- [DATA EXTRACT]:
::::::

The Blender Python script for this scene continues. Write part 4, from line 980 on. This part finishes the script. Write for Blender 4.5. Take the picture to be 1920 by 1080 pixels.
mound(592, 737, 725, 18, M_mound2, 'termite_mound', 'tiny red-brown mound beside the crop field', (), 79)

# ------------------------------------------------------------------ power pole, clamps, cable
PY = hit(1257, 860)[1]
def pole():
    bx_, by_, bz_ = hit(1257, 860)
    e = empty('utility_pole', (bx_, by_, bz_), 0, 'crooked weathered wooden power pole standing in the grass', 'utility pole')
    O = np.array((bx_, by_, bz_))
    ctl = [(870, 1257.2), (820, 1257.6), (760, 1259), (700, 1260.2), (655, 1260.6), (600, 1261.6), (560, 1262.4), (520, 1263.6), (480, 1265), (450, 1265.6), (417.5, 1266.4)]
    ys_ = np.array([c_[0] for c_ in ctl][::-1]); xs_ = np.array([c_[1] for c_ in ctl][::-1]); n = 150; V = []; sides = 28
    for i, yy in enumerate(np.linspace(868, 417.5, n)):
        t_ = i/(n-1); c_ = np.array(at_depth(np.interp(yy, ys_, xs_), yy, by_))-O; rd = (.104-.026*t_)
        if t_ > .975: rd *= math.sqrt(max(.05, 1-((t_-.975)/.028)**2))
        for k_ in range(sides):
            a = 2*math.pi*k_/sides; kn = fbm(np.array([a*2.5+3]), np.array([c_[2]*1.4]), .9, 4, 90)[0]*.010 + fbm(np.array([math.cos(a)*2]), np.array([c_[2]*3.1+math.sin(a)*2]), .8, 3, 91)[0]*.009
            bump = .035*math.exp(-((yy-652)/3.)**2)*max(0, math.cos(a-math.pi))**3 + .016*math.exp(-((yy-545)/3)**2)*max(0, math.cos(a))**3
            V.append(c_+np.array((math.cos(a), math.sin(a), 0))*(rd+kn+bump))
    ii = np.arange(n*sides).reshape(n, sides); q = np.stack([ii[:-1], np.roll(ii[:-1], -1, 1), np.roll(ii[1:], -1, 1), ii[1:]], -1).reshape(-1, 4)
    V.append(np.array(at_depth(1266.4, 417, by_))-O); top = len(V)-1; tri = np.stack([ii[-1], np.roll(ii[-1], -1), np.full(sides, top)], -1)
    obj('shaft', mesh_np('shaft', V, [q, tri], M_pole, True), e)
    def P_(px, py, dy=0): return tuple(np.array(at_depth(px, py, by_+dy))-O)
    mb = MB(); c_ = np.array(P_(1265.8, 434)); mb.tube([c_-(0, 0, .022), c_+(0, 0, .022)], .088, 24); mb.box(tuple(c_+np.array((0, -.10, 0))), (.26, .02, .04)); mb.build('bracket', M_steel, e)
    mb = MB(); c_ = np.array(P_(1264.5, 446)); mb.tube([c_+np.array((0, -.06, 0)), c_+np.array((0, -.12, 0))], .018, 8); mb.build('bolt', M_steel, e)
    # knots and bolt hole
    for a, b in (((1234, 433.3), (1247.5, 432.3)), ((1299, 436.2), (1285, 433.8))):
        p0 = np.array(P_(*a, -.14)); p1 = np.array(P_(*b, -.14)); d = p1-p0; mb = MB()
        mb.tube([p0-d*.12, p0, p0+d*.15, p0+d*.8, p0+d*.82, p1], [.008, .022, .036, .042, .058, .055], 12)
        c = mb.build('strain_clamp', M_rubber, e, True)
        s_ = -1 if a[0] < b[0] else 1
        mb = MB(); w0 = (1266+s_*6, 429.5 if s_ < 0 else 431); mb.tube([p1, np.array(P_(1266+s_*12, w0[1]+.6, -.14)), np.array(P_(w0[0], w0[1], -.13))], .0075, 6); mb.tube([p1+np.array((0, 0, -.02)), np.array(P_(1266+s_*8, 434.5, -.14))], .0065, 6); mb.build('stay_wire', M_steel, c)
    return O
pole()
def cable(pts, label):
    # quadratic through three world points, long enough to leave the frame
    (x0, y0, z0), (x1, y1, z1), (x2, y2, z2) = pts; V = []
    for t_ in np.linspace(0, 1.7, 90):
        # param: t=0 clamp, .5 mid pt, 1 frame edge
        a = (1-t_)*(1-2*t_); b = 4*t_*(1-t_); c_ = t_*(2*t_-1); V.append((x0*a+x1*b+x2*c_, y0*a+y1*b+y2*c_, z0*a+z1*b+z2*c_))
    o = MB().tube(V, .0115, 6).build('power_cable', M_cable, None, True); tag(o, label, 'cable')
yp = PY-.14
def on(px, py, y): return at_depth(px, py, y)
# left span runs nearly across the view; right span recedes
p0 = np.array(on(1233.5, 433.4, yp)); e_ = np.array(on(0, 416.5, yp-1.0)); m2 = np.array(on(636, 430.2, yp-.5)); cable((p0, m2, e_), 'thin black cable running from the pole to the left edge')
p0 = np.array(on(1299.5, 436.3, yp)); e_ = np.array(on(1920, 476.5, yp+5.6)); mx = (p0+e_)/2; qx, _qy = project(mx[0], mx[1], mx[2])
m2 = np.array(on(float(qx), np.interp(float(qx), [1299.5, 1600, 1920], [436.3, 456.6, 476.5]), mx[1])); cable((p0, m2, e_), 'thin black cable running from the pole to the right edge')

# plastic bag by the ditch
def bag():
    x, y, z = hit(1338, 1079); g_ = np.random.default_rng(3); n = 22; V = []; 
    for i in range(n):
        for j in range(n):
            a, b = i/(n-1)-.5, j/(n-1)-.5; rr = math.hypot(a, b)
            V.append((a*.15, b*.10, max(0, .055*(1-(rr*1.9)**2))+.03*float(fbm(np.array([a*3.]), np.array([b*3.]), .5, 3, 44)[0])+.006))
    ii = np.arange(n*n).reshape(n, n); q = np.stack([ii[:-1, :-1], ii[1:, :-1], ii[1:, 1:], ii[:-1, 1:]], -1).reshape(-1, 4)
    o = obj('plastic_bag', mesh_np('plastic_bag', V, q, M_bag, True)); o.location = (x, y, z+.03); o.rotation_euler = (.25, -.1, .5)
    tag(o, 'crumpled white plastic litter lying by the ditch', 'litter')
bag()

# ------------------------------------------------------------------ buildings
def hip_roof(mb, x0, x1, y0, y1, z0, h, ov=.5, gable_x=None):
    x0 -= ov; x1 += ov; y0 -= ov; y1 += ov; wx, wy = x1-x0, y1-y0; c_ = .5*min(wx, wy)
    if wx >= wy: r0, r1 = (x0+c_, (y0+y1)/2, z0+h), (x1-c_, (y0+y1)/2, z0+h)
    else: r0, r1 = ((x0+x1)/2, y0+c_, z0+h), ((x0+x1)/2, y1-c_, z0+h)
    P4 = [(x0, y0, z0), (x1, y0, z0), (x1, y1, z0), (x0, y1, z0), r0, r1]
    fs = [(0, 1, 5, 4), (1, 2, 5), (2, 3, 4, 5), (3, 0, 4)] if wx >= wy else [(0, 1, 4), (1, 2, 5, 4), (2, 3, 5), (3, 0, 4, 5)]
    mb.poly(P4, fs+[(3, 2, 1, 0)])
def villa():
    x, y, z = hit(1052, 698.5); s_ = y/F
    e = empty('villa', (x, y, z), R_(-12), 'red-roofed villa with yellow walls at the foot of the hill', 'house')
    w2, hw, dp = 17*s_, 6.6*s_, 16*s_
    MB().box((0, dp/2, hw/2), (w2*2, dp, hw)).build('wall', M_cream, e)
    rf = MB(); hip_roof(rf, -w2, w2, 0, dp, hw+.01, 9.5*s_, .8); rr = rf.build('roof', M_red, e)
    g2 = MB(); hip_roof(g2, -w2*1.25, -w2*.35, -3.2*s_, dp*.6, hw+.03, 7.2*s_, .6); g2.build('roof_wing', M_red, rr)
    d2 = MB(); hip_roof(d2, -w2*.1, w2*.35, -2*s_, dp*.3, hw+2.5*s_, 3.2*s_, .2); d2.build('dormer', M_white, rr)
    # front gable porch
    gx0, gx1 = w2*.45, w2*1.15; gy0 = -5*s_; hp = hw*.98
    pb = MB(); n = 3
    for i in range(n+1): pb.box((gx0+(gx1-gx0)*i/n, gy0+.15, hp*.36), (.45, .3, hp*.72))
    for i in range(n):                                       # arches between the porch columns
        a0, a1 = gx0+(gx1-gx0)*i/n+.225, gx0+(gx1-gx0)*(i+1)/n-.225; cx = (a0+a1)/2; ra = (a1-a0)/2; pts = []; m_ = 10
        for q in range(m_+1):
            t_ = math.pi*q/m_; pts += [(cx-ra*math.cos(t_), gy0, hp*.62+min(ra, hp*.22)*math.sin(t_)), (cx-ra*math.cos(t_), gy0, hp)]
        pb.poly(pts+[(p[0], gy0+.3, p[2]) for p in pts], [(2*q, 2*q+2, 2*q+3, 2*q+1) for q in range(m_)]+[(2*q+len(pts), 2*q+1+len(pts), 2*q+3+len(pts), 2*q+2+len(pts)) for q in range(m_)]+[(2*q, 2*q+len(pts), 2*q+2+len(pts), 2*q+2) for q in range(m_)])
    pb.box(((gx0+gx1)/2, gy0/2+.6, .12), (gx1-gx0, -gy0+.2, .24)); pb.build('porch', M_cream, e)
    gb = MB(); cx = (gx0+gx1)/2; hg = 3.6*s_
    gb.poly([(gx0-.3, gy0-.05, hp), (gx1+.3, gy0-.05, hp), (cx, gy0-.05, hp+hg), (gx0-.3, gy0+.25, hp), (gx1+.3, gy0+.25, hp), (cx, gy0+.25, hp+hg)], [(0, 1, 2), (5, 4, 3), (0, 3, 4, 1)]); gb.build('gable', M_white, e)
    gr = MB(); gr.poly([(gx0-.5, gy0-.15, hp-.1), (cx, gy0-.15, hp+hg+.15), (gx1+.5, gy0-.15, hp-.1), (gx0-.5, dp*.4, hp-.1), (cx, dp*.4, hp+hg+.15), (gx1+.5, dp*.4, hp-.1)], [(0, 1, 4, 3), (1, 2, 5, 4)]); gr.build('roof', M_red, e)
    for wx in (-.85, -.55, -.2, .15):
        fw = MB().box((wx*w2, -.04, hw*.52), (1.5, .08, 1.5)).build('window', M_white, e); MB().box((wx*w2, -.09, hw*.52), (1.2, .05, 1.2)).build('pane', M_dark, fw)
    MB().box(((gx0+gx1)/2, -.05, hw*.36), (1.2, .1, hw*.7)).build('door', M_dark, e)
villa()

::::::

- [WRITTEN INSTRUCTION]: Please reproduce exactly the lines above, beginning with the first and ending with the line that contains "mound(592, 737, 725, 18, M_mound2, 'termite_mound', 'tiny", and include nothing outside that range.

- [ANSWER FOR THIS EXERCISE]:
The Blender Python script for this scene continues. Write part 4, from line 980 on. This part finishes the script. Write for Blender 4.5. Take the picture to be 1920 by 1080 pixels.
mound(592, 737, 725, 18, M_mound2, 'termite_mound', 'tiny red-brown mound beside the crop field', (), 79)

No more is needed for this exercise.